The Gainesville City Commission voted Thursday to finalize changes to 794 parcels within category four single-family zoning and lots deemed substandard due to size.
The commission split 4-3 on the vote, mirroring the first reading from August. Commissioners Ed Book, Cynthia Chestnut and Desmon Duncan-Walker were in dissent.
The changes reduce the side setbacks from 7.5 feet to 5 feet for houses within the zoning category. Plus, the houses can now use up to 5 feet within the front setback for a porch or stoop.
For lots deemed substandard due to size, the new resolution would remove size from the criteria. Instead, developers will need to show capability with the surrounding area through two or more lots of the same characteristics within 500 feet that have a principal structure.
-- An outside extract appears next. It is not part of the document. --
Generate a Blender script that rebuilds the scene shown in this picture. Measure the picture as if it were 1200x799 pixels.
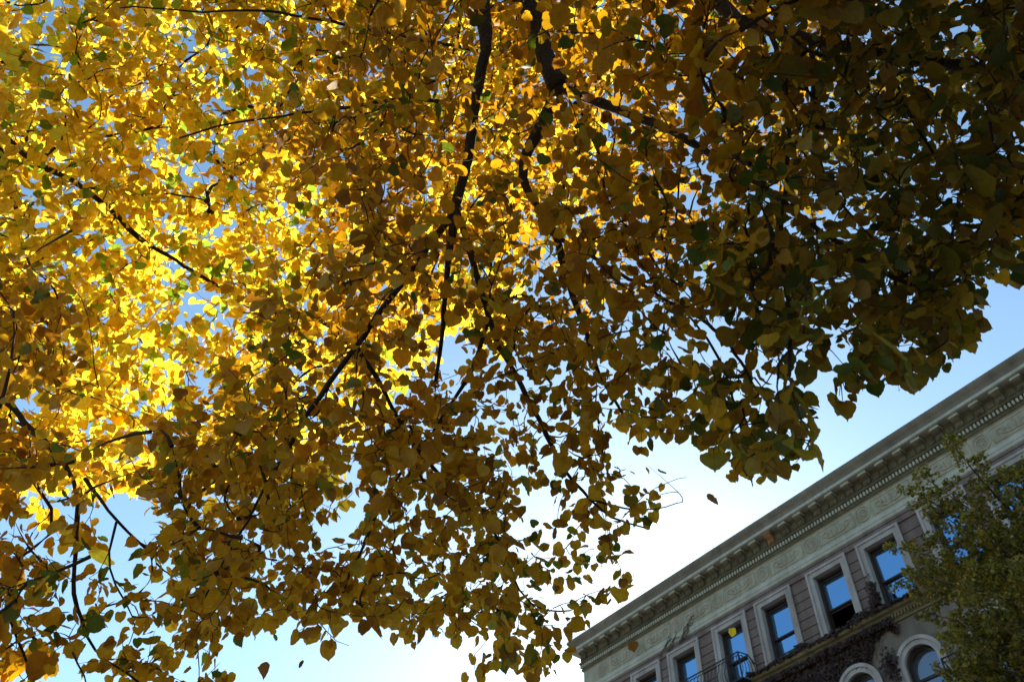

Substandard lots are determined based on the following criteria:
- Has less than 5,000 square feet of lot area in a district where the minimum required lot area is 5,000 feet or greater
- Has less than 80% of the minimum required lot area in a district where the minimum lot area is less than 5,000 square feet
- Has a lot width or lot depth that is less than 50% of the minimum required lot width or let depth in a specific district.
Commissioners reiterated their positions from the first reading.
Book said an application from one developer, though it went through the correct process, shouldn’t cut across all quadrants of the city and parcels within the zoning category, and Chestnut called the motion an attack on Black communities.
“We must stop this attack on Black neighborhoods in this city,” Chestnut said. “This commission cannot allow this to go on; you’re destroying us.”
Mayor Harvey Ward said the ordinance wouldn’t allow any new structures or uses for lots. He pushed against fears that the motion would allow apartment complexes or other large changes to neighborhoods.
“This gives a right to people who have a nonconforming lot to be able to do something with that lot that’s generally not worth much if it’s nonconforming,” Ward said.
After the vote, Chestnut put forward another motion. The motion directs city staff to collect data on how development reacts to the changes and return with semi-annual reports detailing the number of new developments, proposed developments and what type of structures will be built on them.
Her motion also will bring back the changes in two years for the City Commission to reevaluate. The motion passed unanimously.